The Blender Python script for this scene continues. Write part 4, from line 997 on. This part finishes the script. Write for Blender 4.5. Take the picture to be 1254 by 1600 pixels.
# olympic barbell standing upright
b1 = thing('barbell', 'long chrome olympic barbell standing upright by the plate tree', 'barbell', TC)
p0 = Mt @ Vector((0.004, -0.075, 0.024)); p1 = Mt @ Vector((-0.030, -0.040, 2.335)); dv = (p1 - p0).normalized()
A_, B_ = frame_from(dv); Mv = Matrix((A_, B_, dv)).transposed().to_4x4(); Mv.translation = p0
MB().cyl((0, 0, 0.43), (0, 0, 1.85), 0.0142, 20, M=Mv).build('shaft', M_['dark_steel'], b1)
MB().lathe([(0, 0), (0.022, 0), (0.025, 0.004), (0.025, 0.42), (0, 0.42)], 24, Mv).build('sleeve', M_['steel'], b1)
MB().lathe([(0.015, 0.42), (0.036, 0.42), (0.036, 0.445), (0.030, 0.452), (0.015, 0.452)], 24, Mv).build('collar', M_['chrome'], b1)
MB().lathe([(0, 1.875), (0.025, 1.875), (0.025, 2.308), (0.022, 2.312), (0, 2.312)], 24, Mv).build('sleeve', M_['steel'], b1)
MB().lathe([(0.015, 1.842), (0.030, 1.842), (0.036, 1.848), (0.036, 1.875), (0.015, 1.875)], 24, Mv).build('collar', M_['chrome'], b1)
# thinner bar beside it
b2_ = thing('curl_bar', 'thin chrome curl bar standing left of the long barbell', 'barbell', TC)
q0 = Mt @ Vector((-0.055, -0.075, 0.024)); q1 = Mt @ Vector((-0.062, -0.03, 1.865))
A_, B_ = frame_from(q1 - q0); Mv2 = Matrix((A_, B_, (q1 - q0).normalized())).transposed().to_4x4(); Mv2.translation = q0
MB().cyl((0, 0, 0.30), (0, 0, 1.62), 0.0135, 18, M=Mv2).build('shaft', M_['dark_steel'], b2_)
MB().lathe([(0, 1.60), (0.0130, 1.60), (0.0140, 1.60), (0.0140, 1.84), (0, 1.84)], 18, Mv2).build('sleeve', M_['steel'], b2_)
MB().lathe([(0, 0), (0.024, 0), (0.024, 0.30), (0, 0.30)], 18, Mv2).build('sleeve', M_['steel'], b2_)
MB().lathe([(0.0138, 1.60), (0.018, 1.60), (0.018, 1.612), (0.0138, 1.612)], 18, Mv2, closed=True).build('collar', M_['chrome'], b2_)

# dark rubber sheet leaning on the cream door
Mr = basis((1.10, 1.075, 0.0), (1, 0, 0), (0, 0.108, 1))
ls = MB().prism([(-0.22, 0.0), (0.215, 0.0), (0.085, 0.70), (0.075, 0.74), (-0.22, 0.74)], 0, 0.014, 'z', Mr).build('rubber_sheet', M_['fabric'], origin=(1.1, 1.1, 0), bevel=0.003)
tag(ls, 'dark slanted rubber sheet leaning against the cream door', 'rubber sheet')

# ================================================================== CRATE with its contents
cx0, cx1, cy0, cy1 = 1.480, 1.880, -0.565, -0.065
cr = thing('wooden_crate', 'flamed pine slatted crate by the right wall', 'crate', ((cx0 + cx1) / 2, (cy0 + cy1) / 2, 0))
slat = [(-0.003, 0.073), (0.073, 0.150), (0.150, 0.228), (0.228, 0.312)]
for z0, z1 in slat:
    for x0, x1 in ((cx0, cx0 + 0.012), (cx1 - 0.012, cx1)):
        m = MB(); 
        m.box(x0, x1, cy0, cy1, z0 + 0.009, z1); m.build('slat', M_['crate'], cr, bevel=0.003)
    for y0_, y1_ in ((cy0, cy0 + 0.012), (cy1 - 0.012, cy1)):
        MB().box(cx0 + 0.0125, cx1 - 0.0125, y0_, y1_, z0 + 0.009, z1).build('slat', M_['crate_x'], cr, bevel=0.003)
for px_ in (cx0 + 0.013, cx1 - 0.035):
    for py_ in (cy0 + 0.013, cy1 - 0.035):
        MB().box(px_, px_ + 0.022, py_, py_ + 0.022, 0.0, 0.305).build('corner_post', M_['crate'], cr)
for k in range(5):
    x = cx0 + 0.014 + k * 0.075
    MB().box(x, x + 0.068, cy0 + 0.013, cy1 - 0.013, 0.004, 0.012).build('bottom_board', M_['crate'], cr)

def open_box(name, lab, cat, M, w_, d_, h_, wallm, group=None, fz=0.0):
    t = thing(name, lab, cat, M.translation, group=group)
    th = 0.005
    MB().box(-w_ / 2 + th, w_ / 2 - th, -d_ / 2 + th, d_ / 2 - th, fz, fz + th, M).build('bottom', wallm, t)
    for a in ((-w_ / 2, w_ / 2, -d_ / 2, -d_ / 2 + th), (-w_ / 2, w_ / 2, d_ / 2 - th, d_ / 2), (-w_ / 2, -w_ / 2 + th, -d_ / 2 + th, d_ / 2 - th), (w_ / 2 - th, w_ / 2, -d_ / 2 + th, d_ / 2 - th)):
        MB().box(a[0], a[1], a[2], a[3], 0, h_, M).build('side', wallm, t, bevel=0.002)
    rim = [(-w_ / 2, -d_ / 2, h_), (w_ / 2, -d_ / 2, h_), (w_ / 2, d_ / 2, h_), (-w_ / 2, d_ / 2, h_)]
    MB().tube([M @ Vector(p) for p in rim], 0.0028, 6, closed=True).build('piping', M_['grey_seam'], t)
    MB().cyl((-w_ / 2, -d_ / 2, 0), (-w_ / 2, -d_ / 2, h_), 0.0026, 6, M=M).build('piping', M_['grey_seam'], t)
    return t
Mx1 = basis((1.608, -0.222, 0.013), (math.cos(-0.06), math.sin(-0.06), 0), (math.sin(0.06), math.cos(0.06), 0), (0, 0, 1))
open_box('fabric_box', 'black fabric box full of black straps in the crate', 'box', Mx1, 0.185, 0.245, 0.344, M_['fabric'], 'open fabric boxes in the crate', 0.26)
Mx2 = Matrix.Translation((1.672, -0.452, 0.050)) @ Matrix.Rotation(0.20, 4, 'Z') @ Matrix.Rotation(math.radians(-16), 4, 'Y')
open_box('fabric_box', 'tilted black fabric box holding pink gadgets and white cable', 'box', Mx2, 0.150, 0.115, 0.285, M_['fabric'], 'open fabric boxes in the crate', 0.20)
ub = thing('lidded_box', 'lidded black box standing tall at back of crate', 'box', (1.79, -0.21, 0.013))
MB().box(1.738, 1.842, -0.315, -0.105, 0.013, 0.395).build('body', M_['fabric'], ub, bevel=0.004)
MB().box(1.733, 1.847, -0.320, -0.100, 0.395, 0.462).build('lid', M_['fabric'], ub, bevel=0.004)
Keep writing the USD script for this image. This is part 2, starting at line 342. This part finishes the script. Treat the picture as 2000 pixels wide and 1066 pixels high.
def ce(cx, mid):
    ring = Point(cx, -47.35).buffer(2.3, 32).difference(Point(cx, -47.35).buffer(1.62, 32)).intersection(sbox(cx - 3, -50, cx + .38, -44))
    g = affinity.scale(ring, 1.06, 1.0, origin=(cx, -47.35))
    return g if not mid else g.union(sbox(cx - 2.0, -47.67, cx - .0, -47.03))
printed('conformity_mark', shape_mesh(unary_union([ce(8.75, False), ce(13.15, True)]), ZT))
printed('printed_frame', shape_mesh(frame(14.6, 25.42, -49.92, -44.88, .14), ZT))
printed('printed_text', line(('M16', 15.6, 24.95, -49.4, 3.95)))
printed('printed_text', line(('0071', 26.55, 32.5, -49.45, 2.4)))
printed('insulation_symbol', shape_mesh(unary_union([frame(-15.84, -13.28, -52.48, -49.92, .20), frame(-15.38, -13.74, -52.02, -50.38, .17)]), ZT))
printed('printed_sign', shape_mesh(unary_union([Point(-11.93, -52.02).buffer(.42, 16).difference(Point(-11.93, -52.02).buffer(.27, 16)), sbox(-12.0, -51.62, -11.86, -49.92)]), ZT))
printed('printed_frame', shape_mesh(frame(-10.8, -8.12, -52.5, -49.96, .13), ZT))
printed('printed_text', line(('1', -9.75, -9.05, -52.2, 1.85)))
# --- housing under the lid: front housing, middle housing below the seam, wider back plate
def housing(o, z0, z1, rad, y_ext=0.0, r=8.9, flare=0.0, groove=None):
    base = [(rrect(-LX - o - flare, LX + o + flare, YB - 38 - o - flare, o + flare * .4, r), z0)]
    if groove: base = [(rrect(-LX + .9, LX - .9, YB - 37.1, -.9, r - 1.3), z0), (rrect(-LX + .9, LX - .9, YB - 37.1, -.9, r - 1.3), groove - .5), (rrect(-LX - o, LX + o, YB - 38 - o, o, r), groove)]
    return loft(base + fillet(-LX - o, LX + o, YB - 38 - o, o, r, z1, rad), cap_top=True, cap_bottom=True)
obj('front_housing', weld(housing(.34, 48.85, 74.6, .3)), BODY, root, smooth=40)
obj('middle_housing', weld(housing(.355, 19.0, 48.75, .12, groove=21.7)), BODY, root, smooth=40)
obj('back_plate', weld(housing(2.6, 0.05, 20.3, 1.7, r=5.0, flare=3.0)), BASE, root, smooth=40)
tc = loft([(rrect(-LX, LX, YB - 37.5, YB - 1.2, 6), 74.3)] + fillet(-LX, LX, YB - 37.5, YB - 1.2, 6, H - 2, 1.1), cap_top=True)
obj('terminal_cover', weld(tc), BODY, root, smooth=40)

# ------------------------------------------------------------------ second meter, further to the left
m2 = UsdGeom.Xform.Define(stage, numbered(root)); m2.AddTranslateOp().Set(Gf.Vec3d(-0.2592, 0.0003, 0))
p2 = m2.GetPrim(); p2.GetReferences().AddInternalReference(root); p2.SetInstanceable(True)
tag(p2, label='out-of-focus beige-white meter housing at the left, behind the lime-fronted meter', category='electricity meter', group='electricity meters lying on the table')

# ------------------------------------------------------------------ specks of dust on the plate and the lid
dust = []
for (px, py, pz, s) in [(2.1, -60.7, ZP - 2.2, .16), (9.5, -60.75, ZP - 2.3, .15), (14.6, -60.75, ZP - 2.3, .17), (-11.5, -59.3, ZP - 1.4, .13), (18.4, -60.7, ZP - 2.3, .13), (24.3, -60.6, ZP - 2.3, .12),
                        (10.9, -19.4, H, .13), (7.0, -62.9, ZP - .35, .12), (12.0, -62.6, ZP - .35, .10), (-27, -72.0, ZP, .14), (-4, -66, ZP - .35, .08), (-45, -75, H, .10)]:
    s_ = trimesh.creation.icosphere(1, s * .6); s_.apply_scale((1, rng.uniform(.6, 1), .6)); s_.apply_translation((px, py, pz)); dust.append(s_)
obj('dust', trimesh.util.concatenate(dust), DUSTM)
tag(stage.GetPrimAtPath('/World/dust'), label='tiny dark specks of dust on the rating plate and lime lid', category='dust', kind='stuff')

****************************************

Instructions to follow - Retype, word for word, every line from the line with "Mr = basis((1.10, 1.075, 0.0), (1, 0, 0), (0, 0.108, 1))" to the line with "MB().box(x, x +", inclusive. Add nothing.

Final result -
Mr = basis((1.10, 1.075, 0.0), (1, 0, 0), (0, 0.108, 1))
ls = MB().prism([(-0.22, 0.0), (0.215, 0.0), (0.085, 0.70), (0.075, 0.74), (-0.22, 0.74)], 0, 0.014, 'z', Mr).build('rubber_sheet', M_['fabric'], origin=(1.1, 1.1, 0), bevel=0.003)
tag(ls, 'dark slanted rubber sheet leaning against the cream door', 'rubber sheet')

# ================================================================== CRATE with its contents
cx0, cx1, cy0, cy1 = 1.480, 1.880, -0.565, -0.065
cr = thing('wooden_crate', 'flamed pine slatted crate by the right wall', 'crate', ((cx0 + cx1) / 2, (cy0 + cy1) / 2, 0))
slat = [(-0.003, 0.073), (0.073, 0.150), (0.150, 0.228), (0.228, 0.312)]
for z0, z1 in slat:
    for x0, x1 in ((cx0, cx0 + 0.012), (cx1 - 0.012, cx1)):
        m = MB(); 
        m.box(x0, x1, cy0, cy1, z0 + 0.009, z1); m.build('slat', M_['crate'], cr, bevel=0.003)
    for y0_, y1_ in ((cy0, cy0 + 0.012), (cy1 - 0.012, cy1)):
        MB().box(cx0 + 0.0125, cx1 - 0.0125, y0_, y1_, z0 + 0.009, z1).build('slat', M_['crate_x'], cr, bevel=0.003)
for px_ in (cx0 + 0.013, cx1 - 0.035):
    for py_ in (cy0 + 0.013, cy1 - 0.035):
        MB().box(px_, px_ + 0.022, py_, py_ + 0.022, 0.0, 0.305).build('corner_post', M_['crate'], cr)
for k in range(5):
    x = cx0 + 0.014 + k * 0.075
    MB().box(x, x + 0.068, cy0 + 0.013, cy1 - 0.013, 0.004, 0.012).build('bottom_board', M_['crate'], cr)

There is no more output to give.